The timing was less than ideal.

Delayed a week because of the passing of former President George H.W. Bush, Heitkamp ended up delivering her goodbye while her fellow Democrat, Senate Minority Leader Chuck Schumer, was in the White House mocking the importance of election victories in North Dakota.

I’m not sure what Schumer’s point was, beyond his political party’s generally dismissive attitude toward rural America, but if he’s saying Republican victories in “red” states like North Dakota are no great accomplishment he should remember Democrats had held the seat Heitkamp current occupies since John F. Kennedy was elected to his first term in office nearly six decades ago.

North Dakota may be a deeply Republican state, but that Senate seat has been a Democratic stronghold longer than most of us have been alive.
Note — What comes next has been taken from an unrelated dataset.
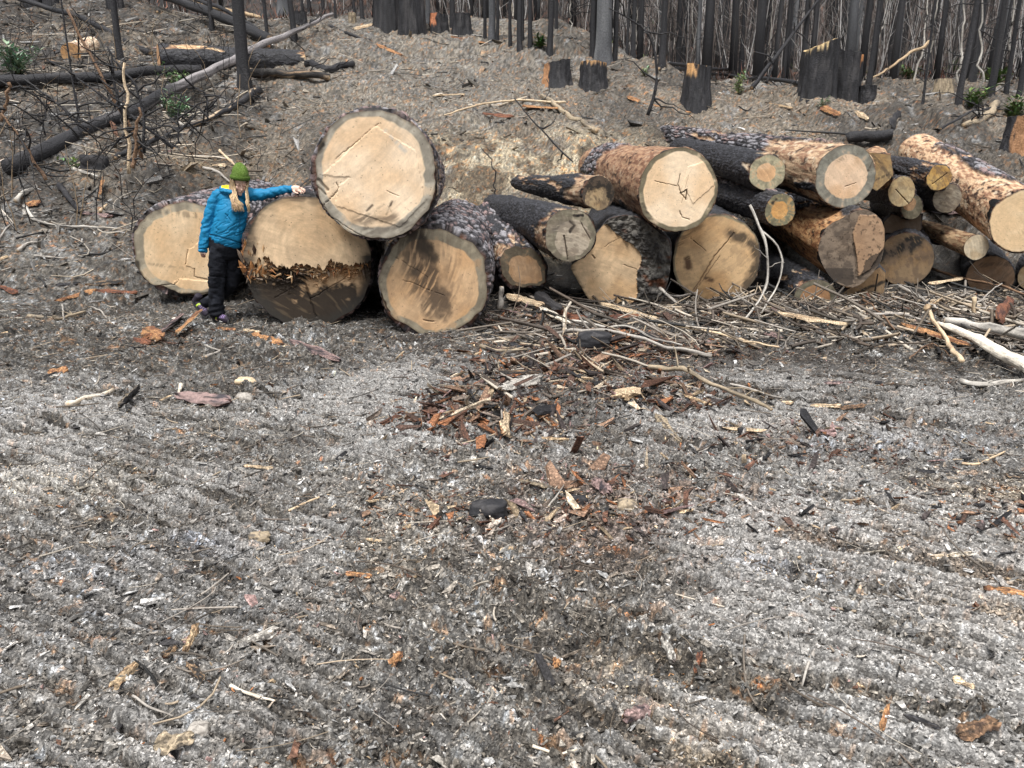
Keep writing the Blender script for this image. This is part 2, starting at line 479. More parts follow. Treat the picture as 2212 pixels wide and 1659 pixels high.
def seg_dist(u, v, pts):
    d = np.full(u.shape, 9.0)
    for (x0, y0), (x1, y1) in zip(pts[:-1], pts[1:]):
        dx, dy = x1 - x0, y1 - y0
        L = dx * dx + dy * dy + 1e-9
        t = np.clip(((u - x0) * dx + (v - y0) * dy) / L, 0, 1)
        d = np.minimum(d, np.hypot(u - x0 - t * dx, v - y0 - t * dy))
    return d
def inpoly(u, v, poly):
    ins = np.zeros(u.shape, bool)
    n = len(poly)
    for i in range(n):
        x0, y0 = poly[i]; x1, y1 = poly[(i + 1) % n]
        c = ((y0 > v) != (y1 > v)) & (u < (x1 - x0) * (v - y0) / (y1 - y0 + 1e-12) + x0)
        ins ^= c
    return ins

LOGS = []
def make_log(label, f, rpx, Y, b, rb, Yb, seed, heart=.78, hoff=(0, 0), hcol=(.74, .545, .335), scol=(.27, .235, .155), sapmix=.25,
             bands=(('plate', 0, 1),), bark_t=.035, outline=None, cracks=(), dirt=(), plates=(), bottom=0, saw=25, sawamp=.5, tint=(1, 1, 1),
             dirtn=.25, nA=150, nL=110, turn=.5, nr=60, na=200, extra=None, group='felled logs stacked at the clearing', name='felled_log', dark=0.0, wash=0.0, rw=None):
    C0 = P(f[0], f[1], Y); C1 = P(b[0], b[1], Yb)
    ax = C1 - C0; L = np.linalg.norm(ax); axn = ax / L
    tocam = np.array([-C0[0], -C0[1], 0]); tocam /= np.linalg.norm(tocam)
    nb = -np.array([axn[0], axn[1], 0]); nb /= np.linalg.norm(nb)
    n = tocam * turn + nb * (1 - turn); n /= np.linalg.norm(n)
    e1 = np.array([-n[1], n[0], 0]); e2 = np.array([0, 0, 1.0])
    if proj(C0 + e1)[0] < f[0]: e1 = -e1
    p0 = np.array(proj(C0)); pe1 = (np.array(proj(C0 + e1 * .05)) - np.array(proj(C0 - e1 * .05))) / .1
    pe2 = (np.array(proj(C0 + e2 * .05)) - np.array(proj(C0 - e2 * .05))) / .1
    Mi = np.linalg.inv(np.stack([pe1, pe2], 1))
    kx = 1 / abs(pe1[0]); kz = 1 / abs(pe2[1])
    th = np.linspace(0, 2 * np.pi, 721)
    if outline is not None:
        q = (Mi @ (np.array(outline, float) - p0).T).T
        an = np.arctan2(q[:, 1], q[:, 0]) % (2 * np.pi); rr = np.hypot(q[:, 0], q[:, 1])
        # dense edge walk for a true outline
        dense = []
        for i in range(len(q)):
            a_, b_ = q[i], q[(i + 1) % len(q)]
            for t in np.linspace(0, 1, 24, endpoint=False): dense.append(a_ * (1 - t) + b_ * t)
        dense = np.array(dense); an = np.arctan2(dense[:, 1], dense[:, 0]) % (2 * np.pi); rr = np.hypot(dense[:, 0], dense[:, 1])
        o_ = np.argsort(an); an = an[o_]; rr = rr[o_]
        r0 = np.interp(th, np.concatenate([an - 2 * np.pi, an, an + 2 * np.pi]), np.tile(rr, 3))

    else:
        rx = rpx[0] * kx; rz = rpx[1] * kz
        if rw: rx, rz = rw
        r0 = rx * rz / np.sqrt((rz * np.cos(th)) ** 2 + (rx * np.sin(th)) ** 2)
        cs, sn_ = np.cos(th), np.sin(th)
        r0 = r0 * (1 + .022 * fbm(cs * 1.5 + 9, sn_ * 1.5, o=2, seed=seed) + .008 * vn(cs * 7, sn_ * 7, seed=seed + 1))
    rmean = float(r0[:-1].mean())
    d1 = np.array(proj(C1 + e2 * .05)) - np.array(proj(C1 - e2 * .05)); r1 = rb / (abs(d1[1]) / .1)
    R0 = lambda t: np.interp(t % (2 * np.pi), th, r0)
    bt = lambda t: bark_t * np.clip(.55 + .9 * vn(np.cos(t) * 2.2 + seed, np.sin(t) * 2.2, seed=seed + 2) + .25 * vn(np.cos(t) * 9, np.sin(t) * 9, seed=seed + 3), .08, 1.4)
    base = np.array([C0[0] * .5 + C1[0] * .5, C0[1] * .5 + C1[1] * .5, min(C0[2], C1[2]) - rmean])
    root = thing(name, label, 'log', base, group)
    # ---- bark shell
    ta = np.linspace(0, 2 * np.pi, nA, endpoint=False)
    tl = np.linspace(0, 1, nL)
    T, A = np.meshgrid(tl, ta, indexing='ij')
    Rb = R0(A) * (1 - T) + r1 * T
    arc = A * rmean; sl = T * L
    # closed seam: use 2 blended arcs
    masks = {k: np.zeros_like(T) for k in ('char', 'plate', 'peel')}
    tw = T + .10 * fbm(np.cos(A) * 2.2, np.sin(A) * 2.2, T * 5, o=3, seed=seed + 21)
    for bd in bands:
        k, t0, t1 = bd[:3]
        w = sst(t0 - .015, t0 + .015, tw) * (1 - sst(t1 - .015, t1 + .015, tw))
        if len(bd) > 3:
            a0 = R_(bd[3]); hw = R_(bd[4])
            da = np.abs((A - a0 + np.pi) % (2 * np.pi) - np.pi) + .35 * fbm(np.cos(A) * 3, np.sin(A) * 3, T * 7, o=3, seed=seed + 23)
            w = w * (1 - sst(hw - .08, hw + .08, da))
        if len(bd) > 5:
            w = w * sst(bd[5] - .04, bd[5] + .04, fbm(np.cos(A) * 2.5, np.sin(A) * 2.5, T * 8, o=4, seed=seed + 25))
        for kk in masks: masks[kk] = masks[kk] * (1 - w)
        masks[k] = masks[k] + w
    cb, hb = bark_style(arc, sl, masks, seed, tint)
    hb = hb * (.35 + .65 * sst(0, .025, T))
    Rb = Rb + hb + .022 * fbm(np.cos(A) * 2, np.sin(A) * 2, T * 4, o=2, seed=seed + 30)
    Ctr = C0[None, None, :] * (1 - T[..., None]) + C1[None, None, :] * T[..., None]
    jag = np.zeros_like(T); jag[0] = .012 * vn(ta * 12, ta * 0, seed=seed + 31) + .012
    V = Ctr + e1 * (Rb * np.cos(A))[..., None] + e2 * (Rb * np.sin(A))[..., None] + axn * jag[..., None]
    Rf = R0(ta) - bt(ta)
    lip = C0[None, :] + axn * .006 + e1 * (Rf * .985 * np.cos(ta))[:, None] + e2 * (Rf * .985 * np.sin(ta))[:, None]
    lipc = mixc(np.array([.13, .055, .03]) * np.ones((nA, 3)), (.03, .02, .018), sst(-.2, .3, vn(ta * 9, ta * 0 + 3, seed=seed + 32)))
    end = np.repeat((C1)[None, :], nA, 0)
    VV = np.concatenate([lip[None], V, end[None]]).reshape(-1, 3)
    CC = np.concatenate([lipc[None], cb, np.full((1, nA, 3), (.3, .2, .12))]).reshape(-1, 3)
    CC = CC * (1 - dark)
    mk('bark', VV, grid_faces(nL + 2, nA, True), M_BARK, root, CC)
    # ---- sawn face
    rr_ = np.linspace(0, 1, nr) ** .85
    taf = np.linspace(0, 2 * np.pi, na, endpoint=False)
    RR, AF = np.meshgrid(rr_, taf, indexing='ij')
    Rw = (R0(AF) - bt(AF))
    u = RR * Rw * np.cos(AF) / rmean; v = RR * Rw * np.sin(AF) / rmean
    ur = RR * np.cos(AF); vr = RR * np.sin(AF)
    hr = np.hypot(ur - hoff[0], vr - hoff[1])
    ang = np.arctan2(vr - hoff[1], ur - hoff[0])
    hb_ = heart + .06 * fbm(np.cos(ang) * 1.6, np.sin(ang) * 1.6, o=3, seed=seed + 40) + .007 * vn(np.cos(ang) * 9, np.sin(ang) * 9, seed=seed + 41)
    sap = sst(hb_ - .012, hb_ + .02, hr)
    streak = .55 * fbm(np.cos(ang) * 9, np.sin(ang) * 9, hr * 2, o=4, seed=seed + 42, g=.6) + .8 * fbm(u * 4, v * 4, o=4, seed=seed + 43)
    sc = mixc(np.asarray(scol) * .72, np.asarray(scol) * 1.2, sst(-.3, .35, streak))
    sc = mixc(sc, np.asarray(hcol) * .8, sst(.25, .55, streak + sapmix - .25) * .75)
    sc = mixc(sc, np.asarray(scol) * .45, (1 - sst(.0, .02, hr - hb_)) * .0)
    big = fbm(u * 1.6 + seed, v * 1.6, o=3, seed=seed + 44)
    hc = mixc(np.asarray(hcol) * np.array([.93, .86, .78]), np.asarray(hcol) * np.array([1.05, 1.07, 1.1]), sst(-.4, .4, big))
    pith = sst(.55, 0, hr) * .0
    c = mixc(hc, sc, sap)
    ca, sa = math.cos(R_(saw)), math.sin(R_(saw))
    q = u * ca + v * sa; p_ = -u * sa + v * ca
    q = q + .22 * p_ ** 2 + .03 * vn(u * 3, v * 3, seed=seed + 60)
    lines = fbm(q * 38 * (rmean / .6), p_ * 1.6, o=2, seed=seed + 45) * .6 + vn(q * 9, p_ * .6, seed=seed + 46) * .5
    c = c * (1 + (.20 * sawamp + .03) * lines[..., None])
    c = c * (1 + .07 * fbm(u * 22, v * 22, o=4, seed=seed + 61, g=.6)[..., None])
    ring = np.sin(hr * rmean * 260 + 3 * big) * .02 + .07 * fbm(hr * rmean * 38 + .6 * big, ang * .5, o=3, seed=seed + 64)
    c = c * (1 + ring[..., None])
    h = .0018 * lines * sawamp
    for (poly, dz) in plates:
        ins = inpoly(u + .012 * vn(u * 30, v * 30, seed=seed + 47), v + .012 * vn(u * 30 + 5, v * 30, seed=seed + 48), poly)
        h = h + ins * dz
        c = np.where(ins[..., None], c * (1.06 if dz > 0 else .9), c)
    rsk = random.Random(seed)
    for _k in range(rsk.randint(4, 8)):      # short drying checks near the rim and the heart
        a_ = rsk.uniform(0, 6.28); r_a = rsk.uniform(.25, .75); r_b = r_a + rsk.uniform(.08, .25)
        d = seg_dist(ur + .01 * vn(u * 14, v * 14, seed=seed + 62), vr, [(r_a * math.cos(a_), r_a * math.sin(a_)), (r_b * math.cos(a_ + .05), r_b * math.sin(a_ + .05))])
        c = mixc(c, (.12, .07, .04), (1 - sst(.001, .006, d)) * .35)
    for (pts, w, k) in cracks:
        d = seg_dist(u + .012 * vn(u * 14, v * 14, seed=seed + 49), v + .012 * vn(u * 14, v * 14 + 9, seed=seed + 50), pts)
        m = (1 - sst(w * .4, w, d)) * k
        c = mixc(c, (.05, .028, .016), m)
        h = h - .02 * m
    dn = fbm(u * 5, v * 5, o=4, seed=seed + 51)
    dn2 = fbm(q * 22, p_ * 4, o=3, seed=seed + 52)
    for (pts, w, k, *rest) in dirt:
        colr = rest[0] if rest else (.06, .045, .035)
        d = seg_dist(u, v, pts)
        m = (1 - sst(w * .25, w * 1.2, d + w * .8 * dn)) * sst(-.45, .15, dn2 + (k - .6)) * k
        c = mixc(c, colr, np.clip(m, 0, 1))
    if bottom:
        m = sst(bottom + .12, bottom - .12, v + .35 * dn) * sst(-.5, .1, dn2 + .1)
        c = mixc(c, (.075, .06, .048), m * .8)
    m = sst(.42, .62, dn * .5 + .5 + .25 * (dn2)) * dirtn
    c = mixc(c, (.12, .085, .06), m)
    f1, f2, rs = worley(u * 26, v * 26, seed=seed + 53)
    m = (rs < .04) * (1 - sst(.12, .28, f1)) * .7
    c = mixc(c, (.05, .035, .025), m)
    rim = sst(.955, 1.0, RR + .02 * dn2)
    c = mixc(c, (.10, .075, .05), rim * .6)
    if extra: c, h = extra(u, v, c, h, dn, dn2, RR)
    c = c * (1 - dark)
    c = mixc(c, c.mean(-1, keepdims=True) * np.array([1.0, .98, .92]), np.full(u.shape, wash))
    Vf = C0[None, None, :] - axn * .004 + e1 * (u * rmean)[..., None] + e2 * (v * rmean)[..., None] + n * h[..., None]
    mk('cut_face', Vf.reshape(-1, 3), grid_faces(nr, na, True), M_FACE, root, c.reshape(-1, 3))
    LOGS.append((label, C0, rmean, C1, r1, C0[2] - float(R0(np.array([1.5 * np.pi]))[0])))
    return root, dict(C0=C0, C1=C1, e1=e1, e2=e2, n=n, ax=axn, r=rmean, R0=R0, kx=kx, kz=kz, L=L)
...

Losing it was, as former Vice President Joe Biden might say, “a big [expletive] deal.”

But I digress.

The content of Heitkamp’s address was downright painful. Equal parts opprobrium, tearful self-pity and sanctimonious lecturing, the outgoing senator scrambled to manufacture a meaningful legacy out of the thin accomplishments of her tenure in office.

Perhaps the most insufferable part was Heitkamp’s harangue on the topic of bipartisanship, a topic often turned to by indignant politicians forced into early retirement by the voters.

“This process we go through is brutal and quite honestly obscene,” Heitkamp said of elections.

If we want to talk about obscenity, earlier this year her rabid campaign apparatus was outing sexual assault survivors and describing her opponent as “crooked” because he pays his wife a modest salary to be his campaign manager.

“We should do an experiment,” a stammering Heitkamp continued to the Senate chamber. “Have the Democratic Caucus make a list of the 10 problems that … they want to solve and have the Republican Caucus do the same thing. … They probably are identical. So when the American public sees that you know the problem but can’t find the will to solve the problem, they become understandably discouraged.”

This description of the rancor in American politics might be endearing coming from a middle schooler in civics class.

It is insipid coming from a senator who knows better.

Problems aren’t hard to identify. It’s that we disagree on what the government solutions, if any, should be.

It’s a bit rich to be lectured on the subject of bipartisanship and the spirit of let’s-all-get-alongism from a politician who didn’t even have the grace to call her opponent on election night and congratulate him on his victory as is the wont of politicians with tact.

Heitkamp’s goodbye was a fitting end to her time in public office. Rife with hypocrisy and double standards and self-aggrandizing pronouncements, it was an encapsulation of all the things that turned voters against her in the first place.